セレナーデ さんの感想・評価
3.5
物語 : 3.5
作画 : 3.5
声優 : 3.5
音楽 : 3.0
キャラ : 4.0
状態:観終わった
ゆるさより、むしろ緊張感が隠し味
千秋が石蹴って下校する話で、ノスタルジーに押しつぶされて危うく死ぬところでした。
コンクリの溝蓋の隙間に入ってしまった時の今生の別れ感と一生の不覚感は半端ない。
てのはいいとして、感想的には「緊張感」が良い具合にスパイスになってるなー、と。
日常系と呼ばれる作品は大抵の場合、人間関係の変化のなさがゆるさや平穏さの主な養分になってることが多く、一時的に変化が起きたり、あるキャラの評判や名誉が地に落ちてしまったりしても、次の回やエピソードになると、それはリセットされたていたり、メタ的にある程度修復されていたりすることも。
そこのところみなみけの場合、ゆるい内容には違いないけど、人間関係の変化は継承される。
その変化というのは、時には誰かにとって、微妙に都合の悪いことであったり、少々こじれたものだったりする。まこちゃんの女装であったり、藤岡と南家との交友関係であったり。それがその時のエピソード限りで発生、消費されるのではなく、脈々と受け継がれていく。
ゆえに、小中高の各年代のキャラ達が南家宅に集うなどの際には、何かが起こるんじゃないか、その起こる何かによって、後の人間関係やキャラクター像に影響が出てくるんじゃないか、という独特の緊張感がある。

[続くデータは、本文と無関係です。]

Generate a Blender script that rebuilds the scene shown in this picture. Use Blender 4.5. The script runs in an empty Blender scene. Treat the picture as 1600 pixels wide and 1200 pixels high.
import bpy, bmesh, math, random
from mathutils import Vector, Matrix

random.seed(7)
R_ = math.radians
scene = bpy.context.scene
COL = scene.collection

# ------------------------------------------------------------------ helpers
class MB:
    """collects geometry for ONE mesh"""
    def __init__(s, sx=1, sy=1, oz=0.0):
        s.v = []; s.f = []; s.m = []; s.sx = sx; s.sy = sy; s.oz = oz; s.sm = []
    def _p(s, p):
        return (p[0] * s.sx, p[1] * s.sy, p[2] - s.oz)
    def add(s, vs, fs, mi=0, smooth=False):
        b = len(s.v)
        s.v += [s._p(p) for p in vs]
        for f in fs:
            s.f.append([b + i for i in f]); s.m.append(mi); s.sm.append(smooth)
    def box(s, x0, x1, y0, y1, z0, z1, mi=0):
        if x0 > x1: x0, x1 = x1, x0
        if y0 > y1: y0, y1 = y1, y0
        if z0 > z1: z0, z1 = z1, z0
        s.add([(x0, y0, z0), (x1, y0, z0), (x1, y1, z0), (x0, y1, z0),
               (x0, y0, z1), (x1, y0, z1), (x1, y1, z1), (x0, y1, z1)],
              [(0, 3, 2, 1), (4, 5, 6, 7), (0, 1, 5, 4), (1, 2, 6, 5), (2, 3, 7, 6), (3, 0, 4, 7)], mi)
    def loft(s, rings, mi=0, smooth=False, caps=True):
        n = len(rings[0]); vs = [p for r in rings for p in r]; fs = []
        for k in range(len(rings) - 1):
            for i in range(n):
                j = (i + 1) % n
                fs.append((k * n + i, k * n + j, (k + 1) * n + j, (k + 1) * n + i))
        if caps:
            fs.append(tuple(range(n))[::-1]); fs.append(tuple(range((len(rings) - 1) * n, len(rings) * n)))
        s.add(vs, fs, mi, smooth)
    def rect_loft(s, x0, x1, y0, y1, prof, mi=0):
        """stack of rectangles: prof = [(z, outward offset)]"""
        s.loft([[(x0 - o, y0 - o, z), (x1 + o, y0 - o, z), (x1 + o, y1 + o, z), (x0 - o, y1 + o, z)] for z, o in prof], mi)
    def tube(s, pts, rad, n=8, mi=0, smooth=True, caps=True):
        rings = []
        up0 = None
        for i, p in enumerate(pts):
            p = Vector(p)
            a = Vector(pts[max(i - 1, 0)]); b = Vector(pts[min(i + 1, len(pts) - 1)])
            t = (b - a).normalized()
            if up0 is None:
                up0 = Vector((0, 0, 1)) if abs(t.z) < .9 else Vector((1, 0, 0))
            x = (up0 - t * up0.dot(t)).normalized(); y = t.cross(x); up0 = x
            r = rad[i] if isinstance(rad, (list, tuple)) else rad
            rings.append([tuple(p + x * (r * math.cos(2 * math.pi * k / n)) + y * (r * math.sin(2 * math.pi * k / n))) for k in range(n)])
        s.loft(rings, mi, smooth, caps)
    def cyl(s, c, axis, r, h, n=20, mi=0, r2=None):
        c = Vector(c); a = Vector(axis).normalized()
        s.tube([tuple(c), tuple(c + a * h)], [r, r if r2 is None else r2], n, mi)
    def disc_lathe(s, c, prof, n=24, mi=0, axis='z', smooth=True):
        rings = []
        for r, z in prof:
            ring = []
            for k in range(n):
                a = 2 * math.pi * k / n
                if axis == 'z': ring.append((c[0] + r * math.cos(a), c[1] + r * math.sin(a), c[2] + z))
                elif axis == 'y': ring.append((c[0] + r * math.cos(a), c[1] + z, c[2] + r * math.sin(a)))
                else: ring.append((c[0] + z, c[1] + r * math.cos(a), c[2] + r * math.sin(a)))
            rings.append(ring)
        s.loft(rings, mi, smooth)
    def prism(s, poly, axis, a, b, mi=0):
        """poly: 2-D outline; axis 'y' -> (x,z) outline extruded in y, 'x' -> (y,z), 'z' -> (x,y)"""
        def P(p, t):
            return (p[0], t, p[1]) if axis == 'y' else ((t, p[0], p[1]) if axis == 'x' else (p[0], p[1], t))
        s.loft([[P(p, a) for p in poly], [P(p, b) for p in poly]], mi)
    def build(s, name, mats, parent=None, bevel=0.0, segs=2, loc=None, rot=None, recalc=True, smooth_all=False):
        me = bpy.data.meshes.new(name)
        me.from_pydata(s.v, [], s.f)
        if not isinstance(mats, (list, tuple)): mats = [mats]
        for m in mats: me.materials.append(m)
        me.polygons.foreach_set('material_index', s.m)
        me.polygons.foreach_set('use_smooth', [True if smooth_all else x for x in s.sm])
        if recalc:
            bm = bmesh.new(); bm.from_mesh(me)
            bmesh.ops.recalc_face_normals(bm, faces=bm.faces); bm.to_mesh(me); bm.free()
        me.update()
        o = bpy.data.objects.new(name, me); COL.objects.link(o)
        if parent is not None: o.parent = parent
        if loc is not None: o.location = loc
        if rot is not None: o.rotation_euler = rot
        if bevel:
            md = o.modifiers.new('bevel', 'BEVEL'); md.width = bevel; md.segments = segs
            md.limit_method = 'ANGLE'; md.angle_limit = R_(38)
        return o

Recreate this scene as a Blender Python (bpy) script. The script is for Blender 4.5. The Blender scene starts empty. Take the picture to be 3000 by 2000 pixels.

しょーもない事件でも、それがその場のみで消費されるのと、後に影響が出てくるのとでは、やっぱ漂う空気感は違ってくるわけで。いわばリセットが効かないスリルと言いますか。
そこが『みなみけ』という作品の旨み成分の元のひとつになってるのではないかと。ゆるさをベースにした、少しばかりの緊張感というほどでもない緊張感が、程よい按配にスパイスというか、隠し味になってると感じた。
いつもの日常が「巡ってこない」ことが面白みになってるみなみけは、日常系と呼ばれる作品群の中でも特殊なのかもしれない。
*
一方で、本作は4期まであるけど、緊張感の水準でいうと、シリーズを追うごとに低くなっていってる印象もある。登場人物の立ち回られ方や変化の引き出しをある程度使い切ったせいかもしれないし、リセット感が強くなったせいかもしれない。
4期の野菜のマインドコントロールの話とか明らかにリセットが要る内容だったし。